*Challenge*. Return the whole listing, line for line, without the pictures in it.

**** Data extract

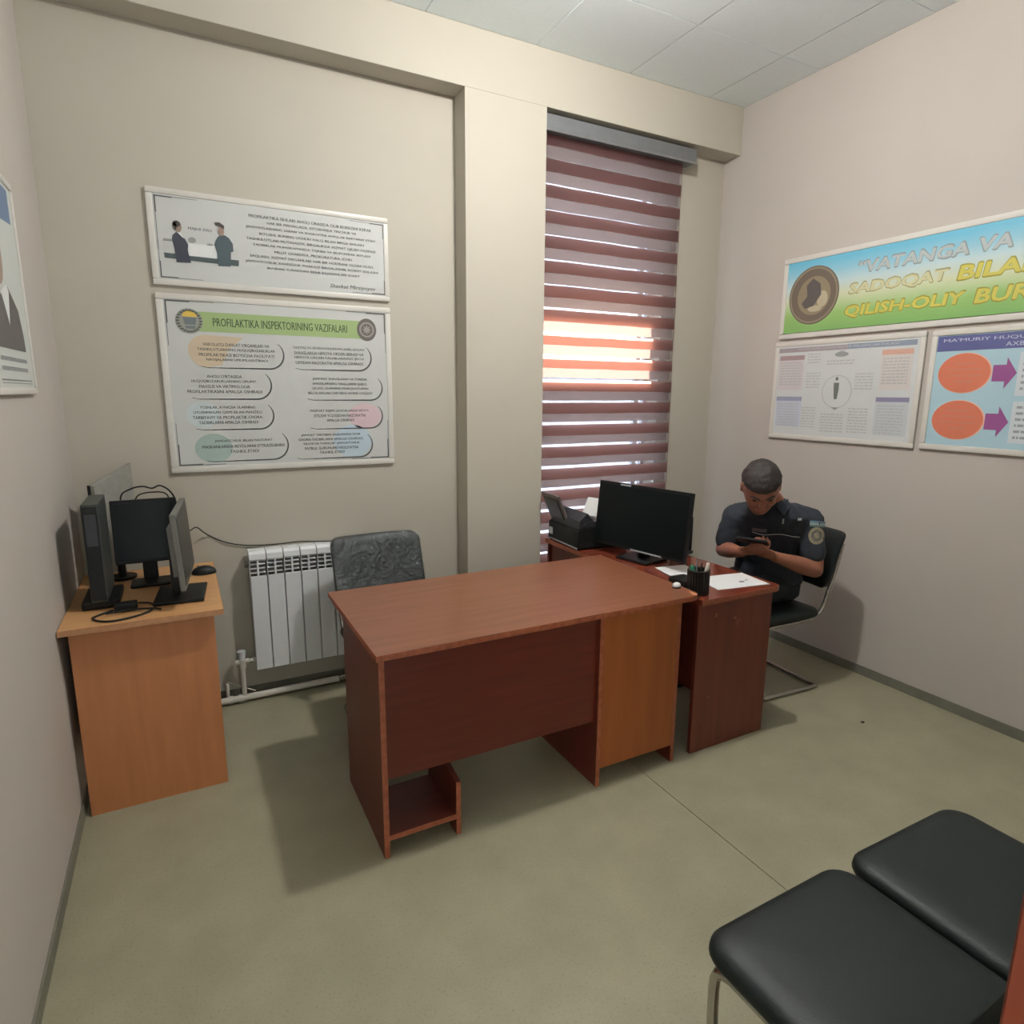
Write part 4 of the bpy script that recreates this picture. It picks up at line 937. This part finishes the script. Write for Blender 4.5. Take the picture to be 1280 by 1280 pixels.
# collar leaves
b = B()
fr_ = sd.cross(V(0, 0, 1)).normalized(); fr_ = fr_ if fr_.y < 0 else -fr_
for s_ in (-1, 1):
    a0 = NEC+sd*s_*.012+fr_*.075+V(0, 0, -.015); a1 = NEC+sd*s_*.072+V(0, 0, .018)+fr_*.015; a2 = NEC+sd*s_*.078+V(0, 0, -.02)+fr_*.045; a3 = NEC+sd*s_*.045+fr_*.095+V(0, 0, -.055)
    b.prism([a0, a1, a2, a3], fr_*.006)
obj('collar', b, shirt_m, shirt)
def onshirt(p, d):
    h_ = shirt_bvh.ray_cast(p-d*.4, d, .8); return (h_[0], h_[1]) if h_[0] is not None else (p, -d)
def patch(name, centre, d, ru, rv, m, nr=4, na=24, square=False, off=.0025, parent=shirt):
    d = d.normalized(); side = d.cross(V(0, 0, 1)).normalized(); up = side.cross(d).normalized(); b_ = B(); rows = []
    if square:
        for j in range(5):
            row = []
            for i in range(5):
                h_, n_ = onshirt(centre+side*ru*(i/2-1)+up*rv*(j/2-1), d); row.append(b_.bm.verts.new(h_-d*off))
            rows.append(row)
        for j in range(4):
            for i in range(4): b_.bm.faces.new((rows[j][i], rows[j][i+1], rows[j+1][i+1], rows[j+1][i]))
    else:
        h_, n_ = onshirt(centre, d); c0 = b_.bm.verts.new(h_-d*off)
        for k in range(1, nr+1):
            rows.append([b_.bm.verts.new(onshirt(centre+side*ru*k/nr*math.cos(2*math.pi*a/na)+up*rv*k/nr*math.sin(2*math.pi*a/na), d)[0]-d*off) for a in range(na)])
        for a in range(na): b_.bm.faces.new((c0, rows[0][a], rows[0][(a+1) % na]))
        for k in range(nr-1):
            for a in range(na): b_.bm.faces.new((rows[k][a], rows[k][(a+1) % na], rows[k+1][(a+1) % na], rows[k+1][a]))
    return obj(name, b_, m, parent, smooth=True)
pd = V(.78, .60, -.17)
pcn = V(2.862, 2.05, .858)
patch('sleeve_badge', pcn, pd, .038, .044, mat('badge_sand', (150, 142, 118), .7, var=.2, scale=160))
patch('badge_centre', pcn, pd, .026, .030, mat('badge_grey', (112, 110, 102), .7, var=.35, scale=200), off=.0040)
patch('badge_shield', pcn+V(0, 0, .002), pd, .012, .015, mat('badge_sand', (150, 142, 118)), off=.0052)
patch('sleeve_flag', pcn+V(0, 0, .070), pd, .036, .006, P('flag_blue', (96, 128, 142)), square=True)
patch('sleeve_flag', pcn+V(0, 0, .060), pd, .036, .005, P('flag_white', (150, 156, 158)), square=True)
patch('sleeve_flag', pcn+V(0, 0, .051), pd, .036, .005, P('flag_green', (92, 122, 112)), square=True)
fd = -fr_
patch('name_tag', V(2.61, 2.20, .885), fd, .035, .010, mat('tag_grey', (104, 98, 104), .7, var=.2, scale=200), square=True)
def stripe(name, pts, r_, m):
    ps = []
    for p in pts:
        h_, n_ = onshirt(p, fd); ps.append(h_-fd*.002)
    obj(name, B().tube(ps, r_, 6, 3), m, shirt, smooth=True)
A_ = UPC-sd*.10+V(0, 0, -.085); Z_ = UPC+sd*.13+V(0, 0, -.095)
stripe('chest_piping', [A_.lerp(Z_, k/8)+V(0, 0, -.006*math.sin(k)) for k in range(9)], .0022, silver)
patch('shoulder_pin', UPC+sd*.115+V(0, 0, .0), fd, .010, .006, silver, square=True)
patch('collar_pin', UPC+sd*.035+V(0, 0, -.01), fd, .004, .014, silver, square=True)
# trousers and shoes
b = B(); g = .010
b.loft([(V(2.80, 2.28, z_), sd*w_, sd.cross(V(0, 0, 1))*d_) for z_, w_, d_ in ((.476, .15, .12), (.50, .172, .14), (.56, .175, .145), (.62, .165, .132))], True, 24)
limb(b, [HPL, HPL.lerp(KL, .5), KL], [.086, .078, .066]); limb(b, [HPR, HPR.lerp(KR, .5), KR], [.086, .078, .066])
limb(b, [KL, KL.lerp(AL, .4), AL+V(0, 0, .0)], [.066, .066, .056]); limb(b, [KR, KR.lerp(AR, .4), AR], [.066, .066, .056])
tb_ = fuse(b, .0085, 3)
for v in tb_.verts: v.co += v.normal*(.004*noise.noise(v.co*14))
tro = obj('trousers', tb_, trouser_m, man)
for p in tro.data.polygons: p.use_smooth = True
for A, nm in ((AL, 'shoe'), (AR, 'shoe')):
    b = B(); d_ = V(-1, -.12, 0).normalized(); s_ = V(-d_.y, d_.x, 0)
    b.loft([(V(A.x, A.y, 0)+d_*t_+V(0, 0, z_), s_*w_, V(0, 0, h_)) for t_, w_, h_, z_ in ((-.062, .026, .030, .034), (-.04, .037, .042, .045), (.0, .040, .047, .049), (.06, .043, .036, .038), (.12, .048, .029, .031), (.165, .040, .022, .024), (.185, .018, .012, .015))], True, 16)
    sh = obj(nm, b, shoe_m, man, smooth=True)
    obj('sole', B().prism([V(A.x, A.y, 0.001)+d_*t_+s_*w_ for t_, w_ in ((-.066, -.02), (-.02, -.041), (.06, -.044), (.12, -.049), (.17, -.038), (.19, 0), (.17, .038), (.12, .049), (.06, .044), (-.02, .041), (-.066, .02))], (0, 0, .012)), black_pl, sh)
# hair: cap over the crown, back and sides
b = B()
b.loft([(H(0, -.036+cy__, z), hs*(rx+.006), hf*(ry-.030)) for z, rx, ry, cy__ in HR if -.065 < z < .065], True, 24)
b.loft([(H(0, -.004+cy__, z), hs*(rx+.009), hf*(ry+.007)) for z, rx, ry, cy__ in ((.064, .0835, .098, -.008), (.074, .082, .100, -.006), (.093, .073, .093, -.008), (.114, .055, .071, -.012), (.133, .026, .034, -.012))], True, 24)
hb2 = fuse(b, .006, 2)
for v in hb2.verts: v.co += v.normal*(.003*noise.noise(v.co*55))
hair = obj('hair', hb2, hair_m, man)
for p in hair.data.polygons: p.use_smooth = True
b = B()
for s_ in (-1, 1): limb(b, [H(s_*.016, .105, .040), H(s_*.034, .099, .046), H(s_*.052, .083, .040)], [.0035, .0045, .003], 8)
obj('eyebrows', b, hair_m, man, smooth=True)
b = B()
for s_ in (-1, 1): b.loft([(H(s_*.032, .087, .016), hs*.015, hu*.006), (H(s_*.032, .0935, .015), hs*.011, hu*.004)], True, 12)
obj('eyes', b, mat('eye_dark', (40, 30, 28), .3), man, smooth=True)
# phone held in both hands
pcx = V(2.450, 2.095, .862); pn = V(.42, .2, .88).normalized(); pa_ = V(-.45, .9, 0); pa_ = (pa_-pn*pa_.dot(pn)).normalized(); pb_ = pn.cross(pa_)
t = thing('mobile_phone', 'dark phone held in the hands of the seated person', 'phone', tuple(pcx))
obj('case', B().obox(pcx, pb_, pa_, pn, .035, .073, .0045, bev=.003), black_pl, t)
obj('screen', B().obox(pcx+pn*.005, pb_, pa_, pn, .031, .066, .0005), screen_m, t)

********

*Right answer*.
Write part 4 of the bpy script that recreates this picture. It picks up at line 937. This part finishes the script. Write for Blender 4.5. Take the picture to be 1280 by 1280 pixels.
# collar leaves
b = B()
fr_ = sd.cross(V(0, 0, 1)).normalized(); fr_ = fr_ if fr_.y < 0 else -fr_
for s_ in (-1, 1):
    a0 = NEC+sd*s_*.012+fr_*.075+V(0, 0, -.015); a1 = NEC+sd*s_*.072+V(0, 0, .018)+fr_*.015; a2 = NEC+sd*s_*.078+V(0, 0, -.02)+fr_*.045; a3 = NEC+sd*s_*.045+fr_*.095+V(0, 0, -.055)
    b.prism([a0, a1, a2, a3], fr_*.006)
obj('collar', b, shirt_m, shirt)
def onshirt(p, d):
    h_ = shirt_bvh.ray_cast(p-d*.4, d, .8); return (h_[0], h_[1]) if h_[0] is not None else (p, -d)
def patch(name, centre, d, ru, rv, m, nr=4, na=24, square=False, off=.0025, parent=shirt):
    d = d.normalized(); side = d.cross(V(0, 0, 1)).normalized(); up = side.cross(d).normalized(); b_ = B(); rows = []
    if square:
        for j in range(5):
            row = []
            for i in range(5):
                h_, n_ = onshirt(centre+side*ru*(i/2-1)+up*rv*(j/2-1), d); row.append(b_.bm.verts.new(h_-d*off))
            rows.append(row)
        for j in range(4):
            for i in range(4): b_.bm.faces.new((rows[j][i], rows[j][i+1], rows[j+1][i+1], rows[j+1][i]))
    else:
        h_, n_ = onshirt(centre, d); c0 = b_.bm.verts.new(h_-d*off)
        for k in range(1, nr+1):
            rows.append([b_.bm.verts.new(onshirt(centre+side*ru*k/nr*math.cos(2*math.pi*a/na)+up*rv*k/nr*math.sin(2*math.pi*a/na), d)[0]-d*off) for a in range(na)])
        for a in range(na): b_.bm.faces.new((c0, rows[0][a], rows[0][(a+1) % na]))
        for k in range(nr-1):
            for a in range(na): b_.bm.faces.new((rows[k][a], rows[k][(a+1) % na], rows[k+1][(a+1) % na], rows[k+1][a]))
    return obj(name, b_, m, parent, smooth=True)
pd = V(.78, .60, -.17)
pcn = V(2.862, 2.05, .858)
patch('sleeve_badge', pcn, pd, .038, .044, mat('badge_sand', (150, 142, 118), .7, var=.2, scale=160))
patch('badge_centre', pcn, pd, .026, .030, mat('badge_grey', (112, 110, 102), .7, var=.35, scale=200), off=.0040)
patch('badge_shield', pcn+V(0, 0, .002), pd, .012, .015, mat('badge_sand', (150, 142, 118)), off=.0052)
patch('sleeve_flag', pcn+V(0, 0, .070), pd, .036, .006, P('flag_blue', (96, 128, 142)), square=True)
patch('sleeve_flag', pcn+V(0, 0, .060), pd, .036, .005, P('flag_white', (150, 156, 158)), square=True)
patch('sleeve_flag', pcn+V(0, 0, .051), pd, .036, .005, P('flag_green', (92, 122, 112)), square=True)
fd = -fr_
patch('name_tag', V(2.61, 2.20, .885), fd, .035, .010, mat('tag_grey', (104, 98, 104), .7, var=.2, scale=200), square=True)
def stripe(name, pts, r_, m):
    ps = []
    for p in pts:
        h_, n_ = onshirt(p, fd); ps.append(h_-fd*.002)
    obj(name, B().tube(ps, r_, 6, 3), m, shirt, smooth=True)
A_ = UPC-sd*.10+V(0, 0, -.085); Z_ = UPC+sd*.13+V(0, 0, -.095)
stripe('chest_piping', [A_.lerp(Z_, k/8)+V(0, 0, -.006*math.sin(k)) for k in range(9)], .0022, silver)
patch('shoulder_pin', UPC+sd*.115+V(0, 0, .0), fd, .010, .006, silver, square=True)
patch('collar_pin', UPC+sd*.035+V(0, 0, -.01), fd, .004, .014, silver, square=True)
# trousers and shoes
b = B(); g = .010
b.loft([(V(2.80, 2.28, z_), sd*w_, sd.cross(V(0, 0, 1))*d_) for z_, w_, d_ in ((.476, .15, .12), (.50, .172, .14), (.56, .175, .145), (.62, .165, .132))], True, 24)
limb(b, [HPL, HPL.lerp(KL, .5), KL], [.086, .078, .066]); limb(b, [HPR, HPR.lerp(KR, .5), KR], [.086, .078, .066])
limb(b, [KL, KL.lerp(AL, .4), AL+V(0, 0, .0)], [.066, .066, .056]); limb(b, [KR, KR.lerp(AR, .4), AR], [.066, .066, .056])
tb_ = fuse(b, .0085, 3)
for v in tb_.verts: v.co += v.normal*(.004*noise.noise(v.co*14))
tro = obj('trousers', tb_, trouser_m, man)
for p in tro.data.polygons: p.use_smooth = True
for A, nm in ((AL, 'shoe'), (AR, 'shoe')):
    b = B(); d_ = V(-1, -.12, 0).normalized(); s_ = V(-d_.y, d_.x, 0)
    b.loft([(V(A.x, A.y, 0)+d_*t_+V(0, 0, z_), s_*w_, V(0, 0, h_)) for t_, w_, h_, z_ in ((-.062, .026, .030, .034), (-.04, .037, .042, .045), (.0, .040, .047, .049), (.06, .043, .036, .038), (.12, .048, .029, .031), (.165, .040, .022, .024), (.185, .018, .012, .015))], True, 16)
    sh = obj(nm, b, shoe_m, man, smooth=True)
    obj('sole', B().prism([V(A.x, A.y, 0.001)+d_*t_+s_*w_ for t_, w_ in ((-.066, -.02), (-.02, -.041), (.06, -.044), (.12, -.049), (.17, -.038), (.19, 0), (.17, .038), (.12, .049), (.06, .044), (-.02, .041), (-.066, .02))], (0, 0, .012)), black_pl, sh)
# hair: cap over the crown, back and sides
b = B()
b.loft([(H(0, -.036+cy__, z), hs*(rx+.006), hf*(ry-.030)) for z, rx, ry, cy__ in HR if -.065 < z < .065], True, 24)
b.loft([(H(0, -.004+cy__, z), hs*(rx+.009), hf*(ry+.007)) for z, rx, ry, cy__ in ((.064, .0835, .098, -.008), (.074, .082, .100, -.006), (.093, .073, .093, -.008), (.114, .055, .071, -.012), (.133, .026, .034, -.012))], True, 24)
hb2 = fuse(b, .006, 2)
for v in hb2.verts: v.co += v.normal*(.003*noise.noise(v.co*55))
hair = obj('hair', hb2, hair_m, man)
for p in hair.data.polygons: p.use_smooth = True
b = B()
for s_ in (-1, 1): limb(b, [H(s_*.016, .105, .040), H(s_*.034, .099, .046), H(s_*.052, .083, .040)], [.0035, .0045, .003], 8)
obj('eyebrows', b, hair_m, man, smooth=True)
b = B()
for s_ in (-1, 1): b.loft([(H(s_*.032, .087, .016), hs*.015, hu*.006), (H(s_*.032, .0935, .015), hs*.011, hu*.004)], True, 12)
obj('eyes', b, mat('eye_dark', (40, 30, 28), .3), man, smooth=True)
# phone held in both hands
pcx = V(2.450, 2.095, .862); pn = V(.42, .2, .88).normalized(); pa_ = V(-.45, .9, 0); pa_ = (pa_-pn*pa_.dot(pn)).normalized(); pb_ = pn.cross(pa_)
t = thing('mobile_phone', 'dark phone held in the hands of the seated person', 'phone', tuple(pcx))
obj('case', B().obox(pcx, pb_, pa_, pn, .035, .073, .0045, bev=.003), black_pl, t)
obj('screen', B().obox(pcx+pn*.005, pb_, pa_, pn, .031, .066, .0005), screen_m, t)